11-02-2010 02:18 PM
I think there is some hidden magic going on, and I'd like to see if anyone can help me peer behind the curtain.
Using the Sine Wave Generator VI in LabVIEW FPGA, I am able to produce nice sine waves on my analog outputs. However, I have a requirement to vary the frequency, amplitude, and offset of my sine waves without disturbing the phase. The amplitude and offsets do not mess up the phase, but changing the frequency on the fly does. So, I decided that it's time to do the Open Front Panel on that Sine Wave Generator Express VI. When I dig down in the code and strip away the unnecessary interpolation and cosine generation, I am left with a fairly simple looking loop.
OK, I understand all of that. But, here's where I get lost. I run the unmodified Sine Wave Generator in a loop on my FPGA target and I can see sine waves that are of my desired frequency, but the loop is not single cycle. In fact it takes 366 ticks per cycle. The code that I see when I Open the Front Panel looks like it depends on a 40MHz clock, but my loop is not running that fast. So why are my sine waves still OK?
My theory is that when we Open Front Panel on that Express VI, we loose some extra code that is monitoring the actual loop rate. The big scary warning message at the top of that diagram is a big clue. I guess I'm just looking for confirmation of that, and if possible an example that includes the loop time compensation.
Thanks,
Dan
11-02-2010 09:29 PM
you are correct. the unmodified version of the code compensates for the actual execution time behind the scene. You can code your own equivalent but you need to either compensate for the actual loop rate or design it to run at a specific loop rate.

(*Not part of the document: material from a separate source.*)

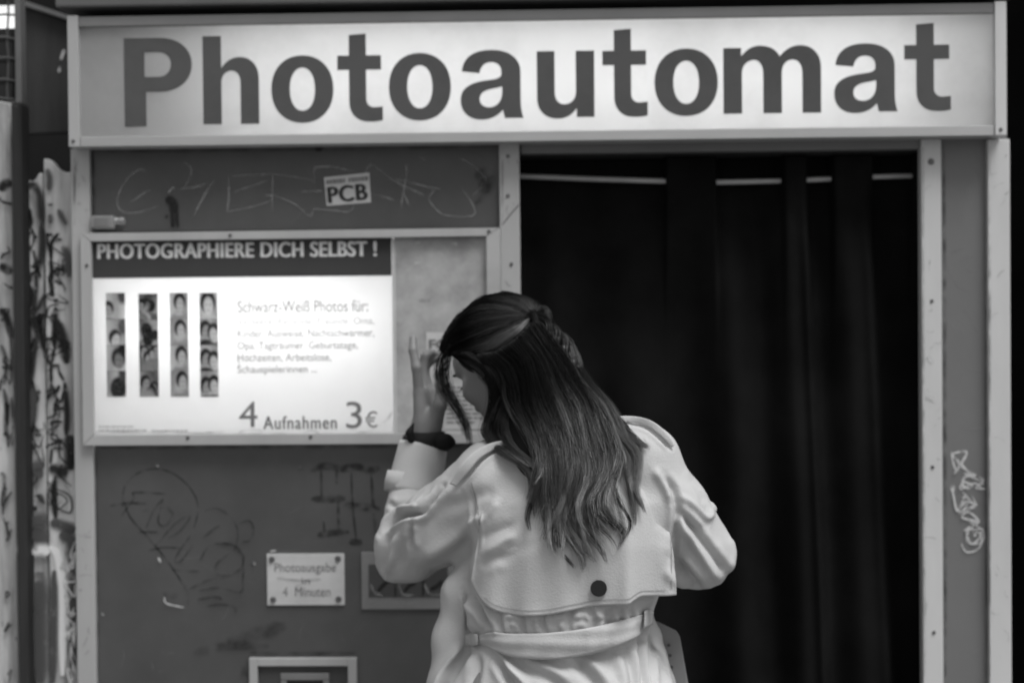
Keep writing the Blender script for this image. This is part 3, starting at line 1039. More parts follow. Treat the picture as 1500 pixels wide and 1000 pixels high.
strokes('graffiti_tag', [(w_ * 1.15, p_) for w_, p_ in [
    (4, R4((235, 155), (240, 190), (252, 225))), (4, R4((235, 160), (290, 155), (255, 225))), (4, R4((255, 180), (290, 220), (320, 245))), (5, R4((320, 240), (285, 245), (275, 275), (300, 290))),
    (4, R4((270, 260), (310, 275), (290, 290))), (4, R4((335, 245), (350, 260), (325, 285), (360, 290))), (3, R4((345, 255), (350, 275))), (7, R4((240, 275), (238, 300))), (4, R4((240, 300), (255, 370), (285, 310))),
    (4, R4((262, 365), (290, 335), (315, 350), (280, 365))), (4, R4((262, 380), (300, 375), (335, 410), (290, 400), (265, 390))), (4, R4((325, 410), (285, 440))), (4, R4((300, 430), (290, 460), (310, 490), (335, 470), (345, 440))),
    (6, R4((318, 455), (324, 462))), (3, R4((350, 440), (352, 470), (330, 510), (290, 520), (270, 490))), (3, R4((280, 440), (350, 435)))]], -.0004, s_white, booth)
strokes('graffiti_tag', [(2.6, R4(*q)) for q in (((232, 150), (262, 205), (245, 232), (288, 160)), ((262, 205), (325, 240), (280, 232), (345, 262)), ((275, 250), (268, 290), (318, 268), (352, 292)), ((232, 285), (262, 372), (300, 330), (270, 318)), ((268, 372), (322, 352), (272, 392), (338, 405)), ((285, 445), (330, 415), (300, 408), (352, 440)), ((300, 440), (290, 482), (338, 488), (340, 452), (310, 448)), ((275, 300), (325, 350), (310, 312)))], -.0042, s_white, booth)
R3 = lambda *p: z8(p, 1300, 200, 2.5)
strokes('graffiti_tag', [(8, R3((255, 460), (320, 440))), (6, R3((290, 490), (310, 500))), (4, R3((230, 430), (280, 410))), (4, R3((220, 480), (260, 550), (340, 580))), (5, R3((230, 650), (285, 645), (330, 720))),
                         (4, R3((260, 890), (290, 860), (350, 865))), (5, R3((320, 110), (335, 150))), (4, R3((250, 95), (262, 88))), (5, R4((260, 60), (355, 75)))], -.0004, s_faint, booth)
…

however it is easy enough to just vary the frequency of the built in generator by computing your own increment value corrosponding to new frequency. the output will not have discontinuities. you have to look at the equation for how to compute the increment value as a function of your desired frequency. I have it somewhere, just not right here.
11-03-2010 10:32 AM
Hi Dan,
The Sine Wave Generator can be thought of as an accessor to a free-running DDS (Direct Digital Synthesis) engine that does indeed run at the FPGA clock rate under the hood. The node itself just grabs the latest output from the engine each time it executes in the G dataflow environment. The LabVIEW code you're looking at under the VI is used only for desktop execution and is ignored during the FPGA compile process. Check the online help for tweaks to make the emulation behavior match what you'd see on the FPGA.
If we were creating this guy today we'd probably use an API more like the VI-Defined Memory, where you would have a free-standing node (or project item) representing the engine, and the sine wave data would be accessed via a Get Sine Sample method node or something of that nature.